As technology evolves, consumer needs remain fluid and an ageing workforce means there is an increasing number of trained people nearing retirement rather than working age. Talent scarcity — or the feeling it is coming on soon — is rising to the top of the agenda for the current crop of global business leaders.
Defining the talent gap
On a global scale, companies are seeing the talent scarcity trend emerge in different ways. The biggest problem, say some experts, is that university students are not getting the science, tech, mathematics and engineering skills that are in high demand in emerging jobs in many Western economies, Gartside said.
In parts of Asia, including China, companies are also struggling to cope with a workforce that consistently job-hops – rather than sticking with one firm and gradually creating value for that company by keeping skills and knowledge there. Europe, meanwhile, contends with a “frozen middle management,” leaving chief executives trying to find ways to boost stagnant ideas and careers, Gartside said. On a global scale, some of the largest companies point out that it’s actually a mix of skills and backgrounds that are crucial to expanding their global business, but attaining this kind of diversity is difficult.
As companies look to build their talent pipelines, many are trying more innovative ideas to combat scarcity of certain skills.
Some are introducing their brands to potential employees who previously were not even interested in an interview. The Boston office at education giant Kaplan Inc, has started inviting tech entrepreneurs to use its sprawling office space for gatherings in order to get potential applicants through the door. Recently the company launched a 12-week coding boot camp for people within the Boston area who are looking to boost their skills. Graduates of the boot camp are sometimes offered jobs at Kaplan.
Meeting potential candidates long before they apply for a job helps the company to expand their brand, said Lorin Thomas-Tavel, chief operating officer of Kaplan’s Test Prep division, which offers preparation for exams training in more than 30 countries. “It’s really about networking and broadening our network,” she said.

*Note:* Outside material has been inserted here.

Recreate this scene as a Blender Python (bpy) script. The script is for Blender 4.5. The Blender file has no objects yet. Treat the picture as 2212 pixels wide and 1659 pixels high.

Finding a mix in developing countries
To find much-needed employees, some executives are turning to new locales — far from traditional capitals — to find untapped talent. Two years ago, California-based data storage company NetApp Inc opened a call centre in Dalian, China because the population living in the Northeast Chinese seaport city often speaks multiple languages, including Korean and Japanese.
This has helped expand the company’s Asia operations because it provides much-needed customer service to clients who don’t speak English, said Grace Soriano-Abad, NetApp’s vice president of human resources. To find the next customer service hub, “we reviewed our business plan and mapped it to locations around the world,” said Soriano-Abad about NetApp’s decision to expand outside of China’s most populated cities.
At the senior level, finding the right combination of talent can be especially tricky in areas of the Middle East, including the United Arab Emirates and Saudi Arabia, where locals tend to join the public sector, said Rana Ghandour Salhab, Deloitte Middle East talent partner, based in Beirut, Lebanon.
“Our clients want to see nationals from their own country, bilinguals who speak English and Arabic and subject matter experts.,” she said.
Finding the right employees, has meant casting a wider net. As some parts of the Middle East have experienced double-digit economic growth, the company has partnered with local banks to help train their employees for a year at Deloitte before they go back to their primary bank employer. A newly-launched business plan competition across six countries in the region has helped introduce the Deloitte brand and gave winners a fast-track interview process.
Competitions are one way Deloitte has been able to attract creative problem solvers to the consulting industry, over the last few years, said Ghandour Salhab. “I tell them that you can use your entrepreneurship skills in a company initially before you go and risk your own resources,” she said.
Aligning these recent graduates with the world’s multinational companies isn’t easy. While many are keen on entrepreneurship they often lack the engineering skills coveted by European and North American companies.
The answer? Executives are helping to shape careers well before graduates start their job search. Companies are entering college classrooms, and even secondary schools to help shape the curriculum. At National Instruments the US company encourages employees to take time away from their regular job duties to become mentors in robotics classes to promote the field. And three years ago, the company started working with engineering professors at more than a dozen colleges to publicise the company to university first years – long before students would be invited for an internship.
While on a broad scale, talent scarcity in some industries and regions isn’t new, in recent years, companies and their employees have needed to re-tool at a more rapid pace to keep up with the changing technologies and global demands of business and customers. Hiring new employees with specific skills only solves part of the problem, said Accenture’s Gartside who urges companies to also examine their existing workforce and find ways to mobilise them to meet new demands
“People are getting very focused on exactly what skills [they] need, but the realization that [managers] are coming to is that they can shift that balance and focus on hiring people who have a higher ability to learn [new skills],” he said.